Summers might last half a year by 2100

Summers might last half a year by 2100

Summers are already getting longer and hotter while winters shorter and warmer due to global warming.

Some people love long summers, others not so much. By the year 2100 people living in the Northern Hemisphere will have no choice but to get used to hot summers that last half a year.

The traditional four seasons will have long been gone by then because climate change is expected to warm temperatures to summer heat levels much of the year, say scientists.

The trend is already in progress.

“Summers are getting longer and hotter while winters shorter and warmer due to global warming,” explains Yuping Guan, a physical oceanographer at the State Key Laboratory of Tropical Oceanography who is the lead author of a new study.

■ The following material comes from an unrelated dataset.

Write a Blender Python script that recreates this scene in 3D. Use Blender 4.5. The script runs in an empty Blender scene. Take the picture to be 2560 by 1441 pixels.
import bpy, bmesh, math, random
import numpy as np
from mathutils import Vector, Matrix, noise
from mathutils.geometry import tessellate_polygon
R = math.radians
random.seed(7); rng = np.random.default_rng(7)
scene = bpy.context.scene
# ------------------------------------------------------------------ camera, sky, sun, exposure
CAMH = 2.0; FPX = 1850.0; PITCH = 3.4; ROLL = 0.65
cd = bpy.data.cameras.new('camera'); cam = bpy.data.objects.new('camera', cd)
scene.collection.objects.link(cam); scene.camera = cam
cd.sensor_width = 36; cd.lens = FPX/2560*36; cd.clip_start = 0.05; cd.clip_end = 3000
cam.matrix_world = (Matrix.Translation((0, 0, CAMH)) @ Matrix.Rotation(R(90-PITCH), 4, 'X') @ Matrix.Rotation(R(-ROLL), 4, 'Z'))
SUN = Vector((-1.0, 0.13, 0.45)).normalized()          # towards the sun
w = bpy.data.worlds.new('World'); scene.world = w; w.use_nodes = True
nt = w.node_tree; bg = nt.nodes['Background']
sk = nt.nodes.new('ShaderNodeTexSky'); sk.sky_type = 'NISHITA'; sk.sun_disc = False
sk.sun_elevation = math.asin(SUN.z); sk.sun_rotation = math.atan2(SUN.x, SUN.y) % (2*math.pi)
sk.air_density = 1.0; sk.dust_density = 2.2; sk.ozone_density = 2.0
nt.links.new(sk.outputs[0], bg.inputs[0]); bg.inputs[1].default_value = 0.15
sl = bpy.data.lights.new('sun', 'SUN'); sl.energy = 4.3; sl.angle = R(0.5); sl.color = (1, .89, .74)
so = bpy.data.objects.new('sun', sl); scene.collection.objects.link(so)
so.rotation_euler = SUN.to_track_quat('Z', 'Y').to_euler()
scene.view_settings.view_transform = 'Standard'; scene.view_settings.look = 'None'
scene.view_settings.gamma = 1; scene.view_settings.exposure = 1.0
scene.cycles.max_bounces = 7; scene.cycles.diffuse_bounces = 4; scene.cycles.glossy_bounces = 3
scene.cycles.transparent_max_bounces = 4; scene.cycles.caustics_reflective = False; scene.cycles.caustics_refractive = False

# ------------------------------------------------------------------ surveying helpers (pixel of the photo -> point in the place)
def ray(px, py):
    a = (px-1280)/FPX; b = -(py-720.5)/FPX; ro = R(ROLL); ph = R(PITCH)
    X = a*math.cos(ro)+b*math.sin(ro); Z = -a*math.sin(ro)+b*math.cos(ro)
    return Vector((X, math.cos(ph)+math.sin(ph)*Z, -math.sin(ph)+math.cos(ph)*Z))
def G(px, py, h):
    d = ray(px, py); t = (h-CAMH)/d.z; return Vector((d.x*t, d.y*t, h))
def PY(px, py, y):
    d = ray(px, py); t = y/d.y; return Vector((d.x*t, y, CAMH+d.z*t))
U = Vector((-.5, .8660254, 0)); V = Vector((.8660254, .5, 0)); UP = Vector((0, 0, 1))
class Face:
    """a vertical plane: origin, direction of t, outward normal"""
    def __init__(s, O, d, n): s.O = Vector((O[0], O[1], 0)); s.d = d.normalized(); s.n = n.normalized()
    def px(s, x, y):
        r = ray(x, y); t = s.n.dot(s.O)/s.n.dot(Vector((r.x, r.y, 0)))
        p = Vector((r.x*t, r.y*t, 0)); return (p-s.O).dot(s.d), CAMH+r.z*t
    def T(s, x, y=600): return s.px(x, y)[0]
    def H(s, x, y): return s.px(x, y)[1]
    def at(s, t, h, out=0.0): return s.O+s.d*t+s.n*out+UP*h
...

The researchers looked at daily climate data from 1952 to 2011 to measure changes in the length of the four seasons and their onsets in the Northern Hemisphere. They defined the beginning of summer as the onset of temperatures in the hottest quarter during a year and winter as the onset of the coldest 25%.

They found that between 1952 to 2011 summer grew on average from 78 days to 95 days, while at the same time winter shrank from 76 days to 73 days. Spring in turn shortened from 124 days to 115 days, while winter did so from 87 days to 82 days.

“Accordingly, spring and summer began earlier, while autumn and winter started later. The Mediterranean region and the Tibetan Plateau experienced the greatest changes to their seasonal cycles,” they note.

If these trends continue and we are unsuccessful in mitigating the worst effects of climate change in coming decades, winter will last less than two months by the beginning of the next century while spring and autumn will also shrink further. At the same time, summer will continue to lengthen with extra heat.

In fact average annual temperatures could be anywhere between 2 degrees or 5 degrees higher within less than a century. “A hotter and longer summer will suffer more frequent and intensified high-temperature events – heatwaves and wildfires,” says Congwen Zhu, a monsoon researcher at the Chinese Academy of Meteorological Sciences in Beijing.

Needless to say, drastic changes in the seasons will have catastrophic consequences both for wildlife  and human communities worldwide. Prolong droughts will usher in routine crop failures, for example. Meanwhile, entire ecosystems like those in the Amazon could collapse as dense rainforests give way to arid savanna.